Den Plänen Andors zufolge soll die Arbeitszeit zukünftig insgesamt 48 Stunden nicht überschreiten. Arbeitet jemand Vollzeit mit einer 40-Studen-Woche, dann soll er nur noch acht Stunden wöchentlich Fußballmannschaften trainieren oder Obdachlosen Essen austeilen dürfen. Besonders massive Nachteile befürchten die Freiwilligen Feuerwehren und der Katastrophenschutz, wo Einsatz- und Übungszeiten genau kontrolliert werden. Viele Vereine bezweifeln, dass bei Ehrenämtern überhaupt ein Regulierungsbedarf besteht. Denn die Arbeiten dort werden freiwillig und nicht aus Geldabhängigkeit verrichtet, weshalb sie im Falle einer gesundheitsgefährdenden Überlastung jederzeit aufgegeben werden können.

Feuerwehreinsatzübung. Foto: Alexander Blum. Lizenz: Public Domain.

Kommunalpolitiker wie der Regensburger CSU-Fraktionschef Christian Schlegl stimmen in die Kritik mit ein. Sie befürchten, dass die Städte und Gemeinden deutlich mehr Geld für Aufgaben wie Brandschutz und Jugendbetreuung ausgeben müssen, wenn die Richtlinie wie von der EU-Kommission geplant umgesetzt wird.

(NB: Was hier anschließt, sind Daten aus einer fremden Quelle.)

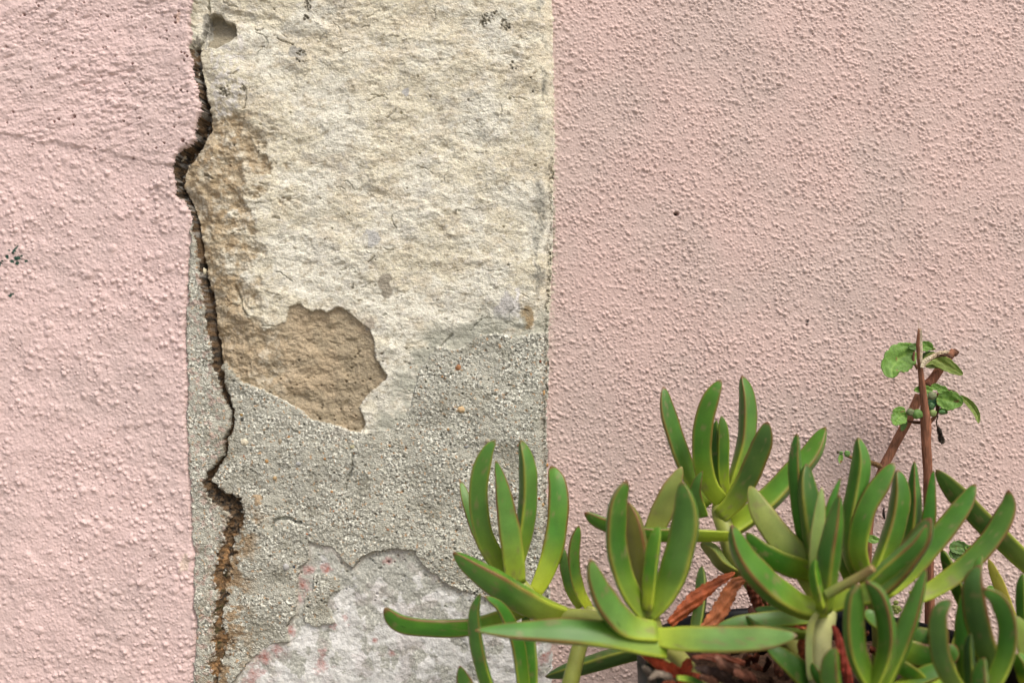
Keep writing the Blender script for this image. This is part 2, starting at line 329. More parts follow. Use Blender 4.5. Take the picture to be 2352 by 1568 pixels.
# worn edge of the right wall: bare lime shows in flecks
edge = ss(16, 2, sR)*ss(-.1, .45, fbm(X, Y, 9, 3, 141))*ss(120, 330, Y+60*fbm(X, Y, 60, 2, 8))*ss(900, 700, Y)
pinkR = lerp(pinkR, one3*np.array([.55, .50, .40]), edge)
pinkL = lerp(pinkL, one3*np.array([.55, .40, .30]), ss(9, 0, sL)*ss(.0, .6, fbm(X, Y, 14, 3, 142))*0.8)
cols(330, 1340)
cream = one3*np.array([.69, .655, .51]); pale = one3*np.array([.72, .71, .60]); tan_ = one3*np.array([.59, .53, .40])
cs = lerp(cream, pale, ss(-.3, .5, fbm(X/1.3, Y, 130, 5, 151, .6)+0.35*ss(200, 900, Y)))
cs = lerp(cs, tan_, ss(.05, .75, fbm(X/1.5, Y, 70, 5, 152, .65)+.3*ss(260, 0, Y))*.6)
cs = lerp(cs, one3*np.array([.40, .39, .35]), ss(.3, .75, fbm(X/1.2, Y, 42, 5, 153, .65))*.4)
cs = lerp(cs, one3*np.array([.36, .28, .175]), brown*(.66+.34*ss(-.3, .3, fbm(X, Y, 30, 3, 154))-.35*ss(.1, .4, fbm(X, Y, 18, 4, 166, .7))))
cs = lerp(cs, one3*np.array([.45, .36, .23]), brown*ss(0, .5, fbm(X, Y, 45, 4, 155))*.7)
inrec = ss(-1, 2, sRec)
crec = lerp(one3*np.array([.43, .35, .235]), one3*np.array([.355, .30, .205]), ss(-.2, .3, fbm(X, Y, 60, 4, 156)+(X-700)/260))
crec = lerp(crec, one3*np.array([.46, .38, .26]), ss(.1, .6, fbm(X/1.4, Y, 34, 4, 157))*.6)
cs = lerp(cs, crec, inrec*(1-ss(700, 560, X)*ss(-.2, .3, fbm(X, Y, 22, 4, 165, .6))*.6))
mot = fbm(u_/1.4, v_, 7, 3, 162, .75)
cs = cs*(1+.11*np.clip(mot, -1, 1))[..., None]
cs = lerp(cs, one3*np.array([.30, .25, .16]), ss(.42, .62, fbm(u_/1.6, v_, 12, 4, 163, .75))*.55)
cs = lerp(cs, one3*np.array([.72, .70, .63]), ss(.5, .75, fbm(u_/1.4, v_, 10, 4, 164, .75))*.6*(1-inrec)*(1-brown))
cs = lerp(cs, one3*np.array([.68, .66, .60]), ss(-6, 2, sd(Xw, Yw, [(540,100),(552,60),(560,120),(548,180),(580,200),(560,225),(530,262),(495,262),(485,215),(490,160),(480,120),(505,110)], 20))*ss(-.15, .35, fbm(X, Y, 14, 3, 158)))
cs = lerp(cs, one3*np.array([.26, .23, .16]), ss(-1, 1, sHo)*.9)  # shade inside the hole, painted as a darker tan
# right margin dark lichen stains
lich = ss(26, 4, np.abs(X-(xr(Y)-30)))*ss(.0, .35, fbm(X, Y/2.2, 34, 4, 160)+np.interp(Y, [0,330,400,500,620,760], [-.1,-.1,.35,.35,.0,-.3]))
cs = lerp(cs, one3*np.array([.20, .20, .17]), lich*(.45+.45*ss(-.1, .3, fbm(X, Y, 7, 2, 161))))
for (x, y, rx, ry, c) in [(886,652,18,24,(.36,.33,.26)),(857,545,16,20,(.47,.47,.44)),(931,210,9,9,(.42,.42,.40)),(1118,770,9,8,(.33,.27,.15)),(1208,725,16,28,(.34,.26,.15)),(1165,715,26,34,(.52,.51,.48)),(680,120,18,12,(.40,.39,.34)),(470,60,9,40,(.36,.35,.30)),(450,105,7,24,(.18,.17,.14)),(850,745,12,14,(.40,.36,.29))]:
    spot(cs, x, y, rx, ry, c, 0, int(x))
for (x, y, q) in clus: spot(cs, x, y, q*1.2, q*1.2, (.36, .34, .27), 0, int(x*7))
for k in range(9): spot(cs, 1183+rng.uniform(-8, 8)+k*1.5, 665+k*10, 4, 6, (.74, .73, .69), .3, k)
# cement: pale lime skin on the high grains over grey-black sand
sk = fbm(X, Y, 6.0, 3, 171, .75)+0.5*(cg-.35)
whit = np.clip(.42+fbm(X, Y, 95, 4, 172)*1.9+np.interp(X, [430,560,700,900,1000,1260], [.25,-.45,-.25,.05,.5,.4])+.35*ss(0, -10, X-xc), 0, 1)
cc = lerp(one3*np.array([.375, .375, .315]), one3*np.array([.82, .83, .72]), ss(-.30+.25*(1-whit), .12+.55*(1-whit), sk))
cc = lerp(cc, one3*np.array([.075, .075, .065]), ss(.16, .38, fbm(X, Y, 5.5, 2, 173, .8)*1.1-.10)*(.35+.5*whit))
cc = lerp(cc, one3*np.array([.27, .26, .20]), ss(.0, .5, fbm(X, Y, 80, 3, 174)-.3*whit)*.55)
cc = lerp(cc, one3*np.array([.47, .47, .395]), ss(.0, .35, fbm(X, Y, 60, 5, 189, .65))*.7)
cc = lerp(cc, one3*np.array([.50, .505, .42]), ss(.3, .7, whit)*ss(.3, .6, fbm(X, Y, 24, 4, 187, .7))*.7)
cc = lerp(cc, one3*np.array([.45, .27, .13]), ss(.62, .75, fbm(X, Y, 9, 2, 175, .6))*.8)
cc = lerp(cc, one3*np.array([.50, .36, .31]), strip*ss(.2, .5, fbm(X, Y, 16, 3, 176))*.6)
cc = lerp(cc, one3*np.array([.48, .45, .38]), ss(60, 0, sCem)*ss(900, 990, Y)*ss(.0, .5, fbm(X, Y, 50, 2, 177))*.5*ss(900, 850, X))
cc = lerp(cc, one3*np.array([.30, .20, .10]), ss(75, 5, np.abs(X-xc-20))*ss(1120, 1220, Y)*ss(-.25, .4, fbm(X, Y, 40, 4, 178, .65))*.85)
cc = lerp(cc, one3*np.array([.16, .12, .08]), ss(2.0, 1.0, crn)*ss(520, 600, Y)*ss(-.2, .3, fbm(X, Y, 10, 3, 188))*.7)
edge_shade = ss(7, 2, np.abs(sR+7+2*fbm(X, Y, 30, 3, 126)))*ss(250, 400, Y)*ss(-.2, .3, fbm(X, Y, 8, 3, 128, .7))  # shadow line of the right edge, painted as dark specks
cs = lerp(cs, one3*np.array([.14, .13, .10]), edge_shade*.8); cc = lerp(cc, one3*np.array([.12, .11, .08]), edge_shade*.7)
# thin grey slurry over the stone beside the recess
slur = ss(-75, -25, sCem)*ss(-.25, .25, fbm(X, Y, 60, 4, 179)+.5*ss(-70, 0, sCem))*ss(840, 880, X)*(1-inrec)
cs = lerp(cs, one3*np.array([.40, .41, .34]), slur*.85)
# limewash
cw = lerp(one3*np.array([.63, .64, .605]), one3*np.array([.76, .77, .74]), ss(-.3, .4, fbm(X, Y, 50, 4, 181)))
gcem = ss(.05, .3, fbm(X, Y, 55, 4, 182, .6)+np.interp(Y, [1250,1330,1400,1568], [1.1,.65,.0,-.08]))
cw = lerp(cw, lerp(one3*np.array([.36, .37, .32]), one3*np.array([.58, .59, .52]), ss(-.1, .3, sk)), gcem*.9)
cw = lerp(cw, one3*np.array([.50, .41, .41]), ss(.12, .5, fbm(X, Y, 75, 4, 183, .6))*.22)
cw = lerp(cw, cc, ss(26, 0, sWh)*ss(-.25, .2, fbm(X, Y, 20, 4, 190, .65)))
cw = lerp(cw, one3*np.array([.50, .44, .38]), ss(12, 2, sWh)*.4)
redm = np.zeros(X.shape)
for (x, y, rr_) in [(712,1308,20),(750,1303,20),(698,1340,24),(694,1368,16),(666,1452,16),(738,1530,24),(740,1500,16),(606,1510,26),(585,1540,30),(636,1492,20),(570,1560,22),(892,1290,14),(790,1420,16),(765,1440,12),(1242,1470,24),(1250,1515,26),(900,1500,10),(860,1470,10)]:
    redm = np.maximum(redm, np.exp(-((X-x)**2+(Y-y)**2)/(rr_*rr_)))
rn = redm + .5*fbm(X, Y, 22, 5, 184, .65)
cw = lerp(cw, one3*np.array([.47, .30, .28]), ss(.5, .95, rn)*.7)
cw = lerp(cw, one3*np.array([.36, .11, .07]), ss(1.0, 1.45, rn+.15*fbm(X, Y, 6, 2, 185))*.7)
cw = cw*(1+.10*np.clip(fbm(X, Y, 6, 3, 186, .7), -1, 1))[..., None]
wcol = wz > .5
Cp = np.where((cz > .5)[..., None], cc, cs)
Cp = np.where(wcol[..., None], cw, Cp)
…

Mittlerweile ist dieser Unmut auch in die Parteiführungen der Länder vorgedrungen. Heute um 19 Uhr wollen die Innenminister der deutschen Bundesländer deshalb im Schlosshotel Fleesensee in Göhren-Lebbin darüber beraten, wie die Richtlinie entschärft werden könnte.

Eine der im Vorfeld debattierten Möglichkeiten besteht darin, Notfalleinsätze von der Regelung auszunehmen. Den Vereinen reicht solch eine Ausnahme jedoch nicht. Dort befürchtet man, dass der Brand- und Katastrophenschutz durch unzureichend geübte Freiwillige leiden wird. Und auch bei Tätigkeiten wie dem Auspumpen von Kellern könne man nicht einfach eine Woche warten, bis die EU-Arbeitszeituhr von Neuem zu laufen beginnt. Vereinen außerhalb der Bereiche Brand- und Katastrophenschutz würde eine Notfallausnahme gar nichts bringen.

Auf Twitter wurden deshalb Befürchtungen geäußert, dass man das Arbeitsverbot für Ehrenamtler eventuell auch gegen die Piratenpartei einsetzen könnte, die bislang vollständig auf Berufspolitiker verzichtet und nur Zuarbeiter bezahlt. Bei Marina Weisband führte die Doppelbelastung aus Studium und dem Ehrenamt der politischen Geschäftsführerin zu gesundheitlichen Problemen. Sie zog daraus die Konsequenzen und pausiert bis zur Fertigstellung ihrer Diplomarbeit.

Allerdings ist offen, ob die EU-Richtlinie bei Schreibtisch-Ehrenämtern viel Praxisrelevanz entfalten wird. Schließlich sind Arbeitszeitbeschränkungen schon jetzt in vielen bezahlten Bereichen ein reiner Papiertiger. Außerhalb von Behörden wird mittlerweile nämlich häufig sehr viel länger gearbeitet, als gesetzlich oder im Tarifvertrag erlaubt wäre. Eine Entwicklung, die eher mit Riesenschritten voranschreitet, statt dass sie sich durch EU-Richtlinien aufhalten ließe.